Daha önce de belirttik: Türkiye’nin sınırları aynı zamanda NATO ve ABD’nin de sınırlarıdır. Onun için, genel olarak, ABD ve NATO, Türkiye’nin ne Suriye topraklarına girmesine, ne Rojava topraklarını işgal etmesine, ilhak hazırlıkları yapmasına ve ne de G.Kürdistan topraklarına girmesine itiraz etmiştir. Çünkü Türkiye o topraklara kendisiyle birlikte, ama kendisinden çok NATO ve ABD’nin çıkarları için girmiştir. Bir taşeron, bir ileri karakol olarak. Çavuşoğlu’nun sözleriyle söylersek:
“Herkes şunun farkında aslında, bir sürü eleştiri getirseler de sonuçta NATO toplantısına girildiği zaman Türkiye'nin kendi güvenliği için aldığı tedbirlerin, aynı zamanda NATO'nun güvenliği için alınmış bir tedbir olduğunun herkes farkında.”
Aynı özü CB İletişim Bakanı Fahrettin Altun şu sözlerle ifade etmiştir:
“Amerika Birleşik Devletleri’nin kazanımlarını korumak ve tarihin tekerrür etmemesini sağlamak bizim çıkarımızadır.”
Bu sözlerde eksik olan NATO sözcüğüdür. Eklememizin bir sakıncası yok, Fahrettin Altun da itiraz etmez zaten.
Buradan Libya’ya geliyoruz ve Türkiye’nin Libya’da kimin çıkarlarını koruduğunu daha iyi anlayabiliyoruz. Balkanlarda, Kosova’da Bosna-Hersek’te, Afganistan’da ve daha pek çok yerde yaptıkları gibi.
Yine buradan, Türkiye’nin kendisinden iki bin km uzaklıktaki Libya’ya sefere çıkarken kime güvendiğini, kimle iş tuttuğunu anlayabiliyoruz.
ABD emperyalizmi, bir süredir öne çıkmadan, başkalarını kendi hesabına savaştırma politikası izliyor ve bu politika bağlamında örneğin Suriye’den asker çekerken doğacak boşluğu Türk ordusuyla dolduruyor.

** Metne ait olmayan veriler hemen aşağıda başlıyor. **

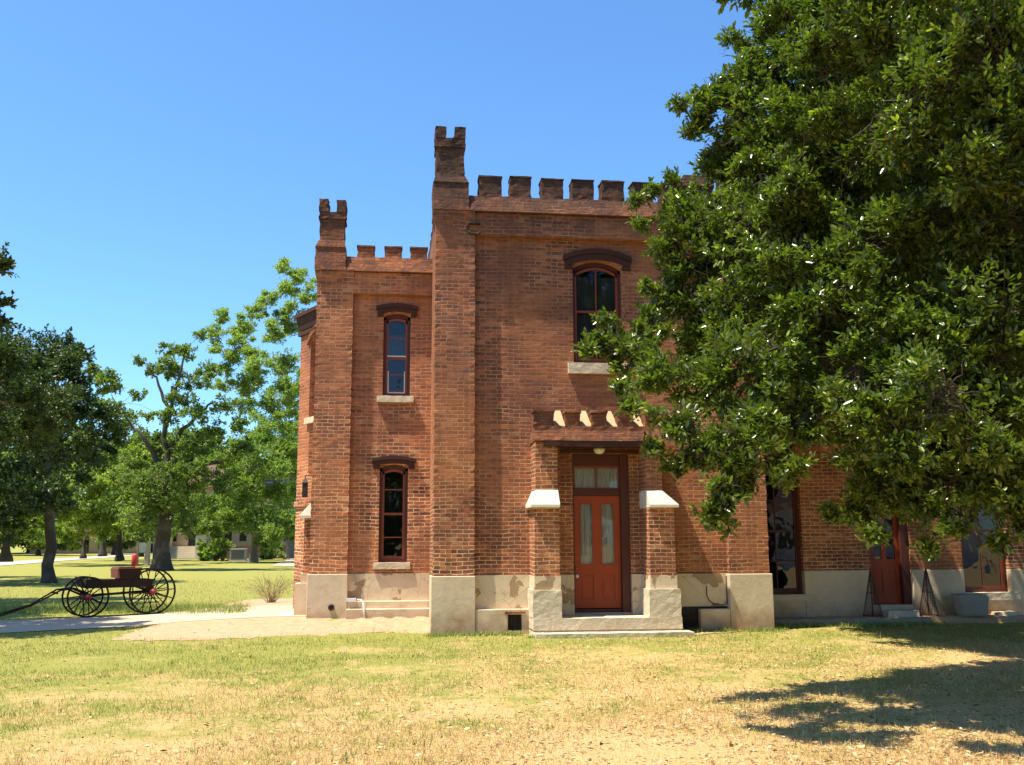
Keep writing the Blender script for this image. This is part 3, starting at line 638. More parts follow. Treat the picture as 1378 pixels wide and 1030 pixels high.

Bingazi’de 2012 Büyükelçisi Chris Stevens ve üç elçilik çalışanının linç edilerek öldürülmesinden sonra arka plana çekilen ABD, o gün bu gündür ön plana çıkmıyor.
Onun yerine Türkiye öne çıkıyor ve F.Altun’un sözleriyle söyleyecek olursak, “ABD’nin kazanımlarını korumaya” çalışıyorlar.
Türkiye’den “alt” ya da “üst” emperyalist değil, olsa olsa sadık bir taşeron olur.